All wireless communication, from the simplest ham radio to the most sophisticated high-speed networks, operates within the electromagnetic spectrum; however, not all frequency bands within that spectrum are available for transmission. In other words, these frequencies are a finite resource, shared amongst seemingly infinite users, services and industries. This leads to the concept of “spectrum scarcity” – a challenge that must be overcome for the continued growth of wireless communications, the equitable sharing of this profoundly valuable resource, and the blood pressure of countless individual users who need their apps and devices to operate quickly and efficiently.

Fortunately, ECE Professors Rabia Yazicigil and David Starobinski, in collaboration with MIT Professor Muriel Médard, have a few ideas. Their new NSF-funded project, “SWIFT: Facilitating Spectrum Access by Noise Guessing,” is designed to circumvent spectrum scarcity, increase energy efficiency, improve security, and do it all using a method that can be applied universally to any coding scheme.

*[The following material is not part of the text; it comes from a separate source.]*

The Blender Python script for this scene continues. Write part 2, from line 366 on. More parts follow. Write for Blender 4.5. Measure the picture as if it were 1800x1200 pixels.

Current spectrum-sharing technologies utilize computationally complex techniques to coordinate users and repair distortion caused by noise and interference. These techniques often utilize specific code languages and dedicated decoding algorithms; they are energy-hungry and not scalable enough to meet the needs of our booming wireless future.

starobinski
Professor Starobinski

In order to accomplish their goals, therefore, the SWIFT team is completely rethinking the established protocols for preserving signal integrity. The centerpiece of their approach is GRAND, or Guessing Random Additive Noise Decoding, an algorithm invented by Professor Médard and Professor Ken Duffy of Maynooth University in Ireland, and which was first realized on a silicon chip by Professor Yazicigil earlier this year. GRAND is code-agnostic; by focusing on removing channel noise (using the titular “guessing” to predict its sequence), it is not limited to working with any particular codebook(s), but can be applied universally.

GRAND chip

Backed by a $725K grant from the NSF, the SWIFT team aims to move from largely theoretical findings to simulations and practical system implementation experiments, exploring new hardware-based security approaches, and continuing to design and perfect custom chips.

The grant includes support for outreach and educational initiatives, including the development of software-defined radio labs for undergraduate courses, organizing a “5G Day” event to engage K-12 students with STEM subjects, organizing interdisciplinary mini boot camps on wireless spectrum sensing and security, and establishing internships, research positions, and other opportunities for the increased participation of under-represented students in general, and undergraduate students in particular.

Led by a uniquely qualified interdisciplinary team, SWIFT intends to shape both the future of our essential global communications networks, and the researchers and engineers who will continue and expand on their work.